→ **TASK OBJECTIVE**: Give every line back verbatim, dropping all images.

** begin INFORMATION SUPPLIED **

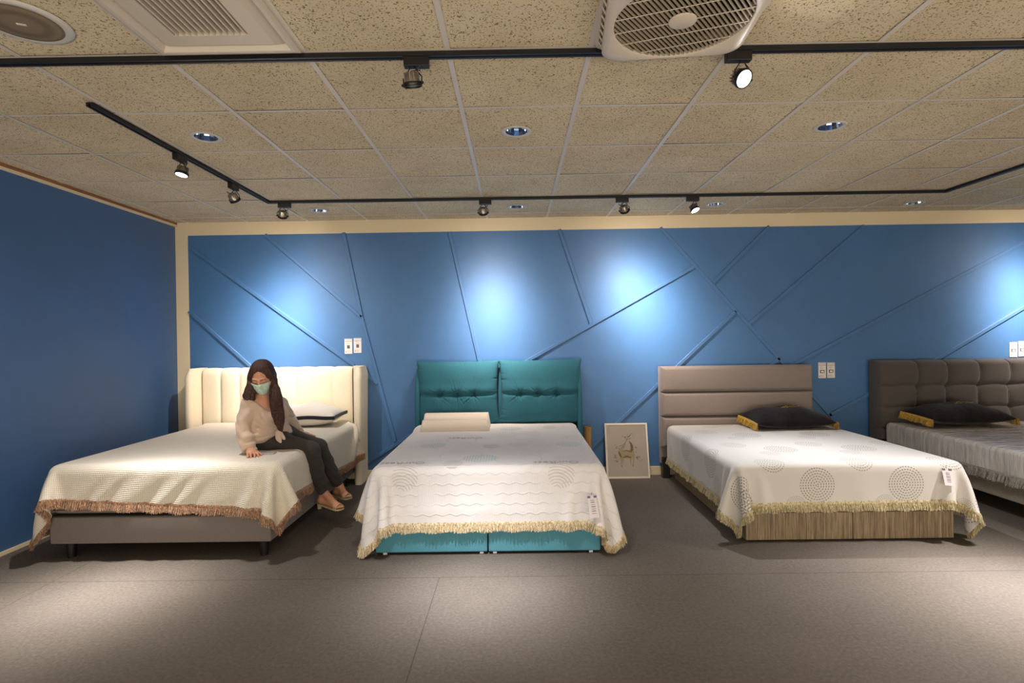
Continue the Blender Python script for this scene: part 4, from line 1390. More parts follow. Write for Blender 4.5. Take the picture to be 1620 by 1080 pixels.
def pad2(name, x0, x1, z0, z1, yb, yf, r, mat, parent, bulge=0.012):
    U_, V_ = np.meshgrid(rim_samples(70), rim_samples(44))
    rim = np.minimum((1 - np.abs(U_)) * (x1 - x0) / 2, (1 - np.abs(V_)) * (z1 - z0) / 2)
    e = np.clip(rim / r, 0, 1); dep = (yb - yf) * np.sqrt(np.clip(1 - (1 - e) ** 2, 0, 1)) + bulge * (1 - U_ ** 6) * (1 - V_ ** 2)
    X = (x0 + x1) / 2 + U_ * (x1 - x0) / 2; Z = (z0 + z1) / 2 + V_ * (z1 - z0) / 2
    me = grid_mesh(name, np.stack([X, yb - dep, Z], -1)[:, ::-1])
    o = link(name, me, mat, parent, True)
    return L(o)
b = MBd(); b.box(1.415, 2.882, 5.385, 5.472, 0.13, 1.085, 0.012, 3); L(b.build('headboard_back', m_taupe, t, True, 40))
for z0, z1 in ((0.838, 1.088), (0.602, 0.836), (0.30, 0.600)):
    pad2('headboard_pad', 1.413, 2.884, z0, z1, 5.39, 5.315, 0.032, m_taupe, t)
for x in (1.455, 2.845):
    b = MBd(); b.box(x - 0.035, x + 0.035, 5.34, 5.42, 0, 0.20, 0.004); L(b.build('headboard_leg', m_black, t))
mattress(1.472, 2.948, 3.655, 5.31, 0.236, 0.506, 'mattress under the dotted ring bedspread on the taupe bed')
P, flat = drape((1.165, 3.272), (3.395, 5.29), 0.0235, 0.510,
                [(1.460, 2.960, 3.640, 5.6, 0.10, 0.510, 0.04), (1.500, 2.918, 3.642, 5.5, -0.5, 0.235, 0.01), (1.0, 1.41 + 0.0, 5.30, 5.6, 0, 1.1, 0.02)],
                rot=0.004, seed=33, noise=0.005, steps=150, pin=(1.53, 2.89, 3.71, 9))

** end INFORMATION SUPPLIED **

→ **FINISHED ANSWER**:
Continue the Blender Python script for this scene: part 4, from line 1390. More parts follow. Write for Blender 4.5. Take the picture to be 1620 by 1080 pixels.
def pad2(name, x0, x1, z0, z1, yb, yf, r, mat, parent, bulge=0.012):
    U_, V_ = np.meshgrid(rim_samples(70), rim_samples(44))
    rim = np.minimum((1 - np.abs(U_)) * (x1 - x0) / 2, (1 - np.abs(V_)) * (z1 - z0) / 2)
    e = np.clip(rim / r, 0, 1); dep = (yb - yf) * np.sqrt(np.clip(1 - (1 - e) ** 2, 0, 1)) + bulge * (1 - U_ ** 6) * (1 - V_ ** 2)
    X = (x0 + x1) / 2 + U_ * (x1 - x0) / 2; Z = (z0 + z1) / 2 + V_ * (z1 - z0) / 2
    me = grid_mesh(name, np.stack([X, yb - dep, Z], -1)[:, ::-1])
    o = link(name, me, mat, parent, True)
    return L(o)
b = MBd(); b.box(1.415, 2.882, 5.385, 5.472, 0.13, 1.085, 0.012, 3); L(b.build('headboard_back', m_taupe, t, True, 40))
for z0, z1 in ((0.838, 1.088), (0.602, 0.836), (0.30, 0.600)):
    pad2('headboard_pad', 1.413, 2.884, z0, z1, 5.39, 5.315, 0.032, m_taupe, t)
for x in (1.455, 2.845):
    b = MBd(); b.box(x - 0.035, x + 0.035, 5.34, 5.42, 0, 0.20, 0.004); L(b.build('headboard_leg', m_black, t))
mattress(1.472, 2.948, 3.655, 5.31, 0.236, 0.506, 'mattress under the dotted ring bedspread on the taupe bed')
P, flat = drape((1.165, 3.272), (3.395, 5.29), 0.0235, 0.510,
                [(1.460, 2.960, 3.640, 5.6, 0.10, 0.510, 0.04), (1.500, 2.918, 3.642, 5.5, -0.5, 0.235, 0.01), (1.0, 1.41 + 0.0, 5.30, 5.6, 0, 1.1, 0.02)],
                rot=0.004, seed=33, noise=0.005, steps=150, pin=(1.53, 2.89, 3.71, 9))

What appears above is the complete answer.